WHAT YOU WILL DO:
Using the material below, print the line that contains "Write a Blender", the line that contains "COL = SC.collection", and every line in between, exactly and nothing else.

-- begin ENTRIES PROVIDED --

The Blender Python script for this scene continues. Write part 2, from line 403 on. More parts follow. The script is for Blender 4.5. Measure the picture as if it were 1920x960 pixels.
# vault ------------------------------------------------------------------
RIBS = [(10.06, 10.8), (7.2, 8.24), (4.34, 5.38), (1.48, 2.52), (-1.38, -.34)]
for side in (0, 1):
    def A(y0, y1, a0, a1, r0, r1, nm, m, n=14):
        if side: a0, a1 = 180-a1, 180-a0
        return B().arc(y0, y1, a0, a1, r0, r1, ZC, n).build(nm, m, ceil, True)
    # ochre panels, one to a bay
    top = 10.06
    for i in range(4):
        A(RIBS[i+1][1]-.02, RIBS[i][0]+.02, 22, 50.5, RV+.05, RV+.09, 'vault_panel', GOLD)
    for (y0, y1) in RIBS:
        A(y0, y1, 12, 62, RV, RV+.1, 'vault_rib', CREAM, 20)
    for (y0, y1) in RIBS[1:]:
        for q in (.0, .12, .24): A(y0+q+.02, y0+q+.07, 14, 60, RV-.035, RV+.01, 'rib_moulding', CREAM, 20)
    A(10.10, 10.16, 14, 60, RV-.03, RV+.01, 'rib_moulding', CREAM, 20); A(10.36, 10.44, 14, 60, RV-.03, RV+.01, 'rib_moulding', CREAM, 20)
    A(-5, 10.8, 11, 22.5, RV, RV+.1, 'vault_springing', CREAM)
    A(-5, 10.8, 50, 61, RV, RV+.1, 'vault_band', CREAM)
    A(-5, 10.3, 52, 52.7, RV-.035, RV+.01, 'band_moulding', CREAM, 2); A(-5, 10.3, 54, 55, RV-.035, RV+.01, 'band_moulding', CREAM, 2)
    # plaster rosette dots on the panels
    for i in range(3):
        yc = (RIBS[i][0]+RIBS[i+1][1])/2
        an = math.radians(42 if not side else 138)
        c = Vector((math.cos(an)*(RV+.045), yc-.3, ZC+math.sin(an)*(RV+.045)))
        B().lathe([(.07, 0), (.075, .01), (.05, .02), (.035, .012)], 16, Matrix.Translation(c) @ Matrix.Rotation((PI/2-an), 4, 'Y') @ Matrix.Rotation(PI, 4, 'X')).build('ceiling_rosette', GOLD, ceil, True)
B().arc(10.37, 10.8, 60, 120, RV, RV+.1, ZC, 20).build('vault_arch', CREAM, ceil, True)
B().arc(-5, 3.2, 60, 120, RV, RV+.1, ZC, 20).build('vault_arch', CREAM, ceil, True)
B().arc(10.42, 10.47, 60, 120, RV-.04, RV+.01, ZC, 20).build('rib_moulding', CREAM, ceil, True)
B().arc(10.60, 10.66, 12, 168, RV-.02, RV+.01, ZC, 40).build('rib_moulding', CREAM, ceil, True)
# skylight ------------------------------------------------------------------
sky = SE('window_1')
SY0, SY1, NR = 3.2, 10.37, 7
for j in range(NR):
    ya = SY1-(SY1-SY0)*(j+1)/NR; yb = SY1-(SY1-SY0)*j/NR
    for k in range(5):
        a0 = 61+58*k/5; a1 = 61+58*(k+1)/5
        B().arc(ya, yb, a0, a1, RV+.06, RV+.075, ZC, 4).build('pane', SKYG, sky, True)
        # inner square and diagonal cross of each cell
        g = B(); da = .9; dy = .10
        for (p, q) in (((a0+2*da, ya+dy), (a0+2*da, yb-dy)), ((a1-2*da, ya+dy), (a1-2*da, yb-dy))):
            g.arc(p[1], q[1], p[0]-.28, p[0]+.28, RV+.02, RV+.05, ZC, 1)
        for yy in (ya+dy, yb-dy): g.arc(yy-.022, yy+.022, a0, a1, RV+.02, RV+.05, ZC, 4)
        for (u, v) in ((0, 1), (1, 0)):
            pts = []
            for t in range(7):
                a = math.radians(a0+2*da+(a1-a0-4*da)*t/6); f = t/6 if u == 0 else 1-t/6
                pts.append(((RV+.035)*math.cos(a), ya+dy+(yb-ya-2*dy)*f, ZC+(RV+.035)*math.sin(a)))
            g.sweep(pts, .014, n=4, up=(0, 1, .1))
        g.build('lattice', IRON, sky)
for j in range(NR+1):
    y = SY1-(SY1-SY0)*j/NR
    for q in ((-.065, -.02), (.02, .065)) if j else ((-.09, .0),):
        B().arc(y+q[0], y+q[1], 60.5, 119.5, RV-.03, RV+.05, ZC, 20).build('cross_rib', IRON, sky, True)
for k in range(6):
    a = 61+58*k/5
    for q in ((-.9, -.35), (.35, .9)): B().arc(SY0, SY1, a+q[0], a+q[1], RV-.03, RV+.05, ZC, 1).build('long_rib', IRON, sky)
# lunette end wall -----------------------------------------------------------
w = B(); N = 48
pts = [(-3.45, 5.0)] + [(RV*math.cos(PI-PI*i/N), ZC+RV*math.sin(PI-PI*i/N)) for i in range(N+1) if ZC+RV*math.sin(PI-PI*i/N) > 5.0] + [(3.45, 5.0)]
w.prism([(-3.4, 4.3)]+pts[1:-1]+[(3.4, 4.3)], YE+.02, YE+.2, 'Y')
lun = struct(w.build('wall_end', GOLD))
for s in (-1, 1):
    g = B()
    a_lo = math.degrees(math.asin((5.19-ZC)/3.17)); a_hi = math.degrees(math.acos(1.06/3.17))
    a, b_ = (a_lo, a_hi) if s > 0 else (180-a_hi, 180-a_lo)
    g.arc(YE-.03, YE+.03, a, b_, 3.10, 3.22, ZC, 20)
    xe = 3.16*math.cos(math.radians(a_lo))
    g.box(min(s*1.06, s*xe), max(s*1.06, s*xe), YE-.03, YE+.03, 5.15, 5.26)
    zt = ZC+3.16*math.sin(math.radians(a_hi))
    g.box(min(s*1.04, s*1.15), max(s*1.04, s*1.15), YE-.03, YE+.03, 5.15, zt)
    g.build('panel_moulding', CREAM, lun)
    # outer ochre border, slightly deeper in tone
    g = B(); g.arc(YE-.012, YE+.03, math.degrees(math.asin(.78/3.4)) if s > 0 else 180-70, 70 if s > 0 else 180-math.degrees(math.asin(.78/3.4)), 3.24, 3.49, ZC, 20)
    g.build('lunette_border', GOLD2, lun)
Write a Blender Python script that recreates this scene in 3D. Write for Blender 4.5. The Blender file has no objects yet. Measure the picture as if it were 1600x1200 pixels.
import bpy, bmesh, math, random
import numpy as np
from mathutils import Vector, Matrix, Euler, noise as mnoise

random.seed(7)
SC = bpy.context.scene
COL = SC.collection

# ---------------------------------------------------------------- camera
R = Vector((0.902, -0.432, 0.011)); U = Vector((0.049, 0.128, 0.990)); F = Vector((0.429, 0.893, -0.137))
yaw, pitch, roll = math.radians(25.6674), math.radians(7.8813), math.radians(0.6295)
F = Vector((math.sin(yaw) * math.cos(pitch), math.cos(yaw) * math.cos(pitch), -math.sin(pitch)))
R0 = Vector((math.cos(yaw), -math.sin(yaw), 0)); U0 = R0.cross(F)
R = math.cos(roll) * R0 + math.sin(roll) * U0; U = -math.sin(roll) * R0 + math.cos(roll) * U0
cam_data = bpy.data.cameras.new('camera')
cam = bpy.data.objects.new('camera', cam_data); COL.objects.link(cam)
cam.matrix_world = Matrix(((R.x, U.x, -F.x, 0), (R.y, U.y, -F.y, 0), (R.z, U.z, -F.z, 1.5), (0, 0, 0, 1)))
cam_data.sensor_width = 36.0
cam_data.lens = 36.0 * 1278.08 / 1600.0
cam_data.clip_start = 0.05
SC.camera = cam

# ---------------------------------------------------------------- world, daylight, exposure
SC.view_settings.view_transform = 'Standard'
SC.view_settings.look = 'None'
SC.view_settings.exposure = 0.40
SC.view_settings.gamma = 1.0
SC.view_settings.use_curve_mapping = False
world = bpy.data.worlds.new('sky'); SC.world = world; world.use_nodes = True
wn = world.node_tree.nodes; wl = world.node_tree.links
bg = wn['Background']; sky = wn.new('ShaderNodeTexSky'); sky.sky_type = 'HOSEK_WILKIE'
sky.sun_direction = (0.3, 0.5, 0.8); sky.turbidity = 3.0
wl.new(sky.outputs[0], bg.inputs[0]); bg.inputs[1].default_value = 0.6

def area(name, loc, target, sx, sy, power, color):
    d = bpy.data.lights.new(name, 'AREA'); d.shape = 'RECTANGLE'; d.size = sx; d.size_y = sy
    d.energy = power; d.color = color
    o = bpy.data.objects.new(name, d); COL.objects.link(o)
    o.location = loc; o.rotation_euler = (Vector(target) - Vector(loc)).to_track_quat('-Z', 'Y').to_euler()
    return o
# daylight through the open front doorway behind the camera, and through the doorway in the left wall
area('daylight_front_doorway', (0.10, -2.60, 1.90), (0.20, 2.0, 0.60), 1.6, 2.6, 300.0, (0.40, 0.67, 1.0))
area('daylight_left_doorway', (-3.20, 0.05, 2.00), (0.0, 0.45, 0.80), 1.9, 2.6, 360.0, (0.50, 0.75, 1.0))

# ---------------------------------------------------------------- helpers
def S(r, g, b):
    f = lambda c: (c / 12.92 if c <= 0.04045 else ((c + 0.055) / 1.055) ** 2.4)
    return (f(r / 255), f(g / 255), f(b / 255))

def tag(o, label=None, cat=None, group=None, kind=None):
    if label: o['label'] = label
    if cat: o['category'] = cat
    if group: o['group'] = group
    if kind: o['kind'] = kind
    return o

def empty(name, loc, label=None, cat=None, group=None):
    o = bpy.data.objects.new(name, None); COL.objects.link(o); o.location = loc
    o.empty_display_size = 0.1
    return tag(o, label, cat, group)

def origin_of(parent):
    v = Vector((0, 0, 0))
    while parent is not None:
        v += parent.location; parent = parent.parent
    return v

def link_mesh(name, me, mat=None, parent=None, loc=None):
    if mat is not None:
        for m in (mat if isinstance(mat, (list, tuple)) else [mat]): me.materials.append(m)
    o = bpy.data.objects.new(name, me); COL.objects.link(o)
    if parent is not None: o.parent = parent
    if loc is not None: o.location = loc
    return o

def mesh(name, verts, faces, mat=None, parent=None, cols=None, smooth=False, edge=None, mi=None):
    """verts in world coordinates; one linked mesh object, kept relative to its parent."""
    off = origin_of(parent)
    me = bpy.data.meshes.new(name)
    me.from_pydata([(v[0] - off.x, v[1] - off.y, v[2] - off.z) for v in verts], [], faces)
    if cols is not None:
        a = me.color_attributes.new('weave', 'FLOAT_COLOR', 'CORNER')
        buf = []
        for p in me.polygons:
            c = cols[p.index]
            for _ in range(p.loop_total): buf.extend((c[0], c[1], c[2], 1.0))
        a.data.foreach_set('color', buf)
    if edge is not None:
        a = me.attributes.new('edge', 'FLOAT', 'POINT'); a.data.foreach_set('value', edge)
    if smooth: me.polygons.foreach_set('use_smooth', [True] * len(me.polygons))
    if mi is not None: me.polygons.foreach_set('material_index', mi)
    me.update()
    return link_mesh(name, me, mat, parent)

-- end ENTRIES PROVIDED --

OUTPUT OF THE TASK:
Write a Blender Python script that recreates this scene in 3D. Write for Blender 4.5. The Blender file has no objects yet. Measure the picture as if it were 1600x1200 pixels.
import bpy, bmesh, math, random
import numpy as np
from mathutils import Vector, Matrix, Euler, noise as mnoise

random.seed(7)
SC = bpy.context.scene
COL = SC.collection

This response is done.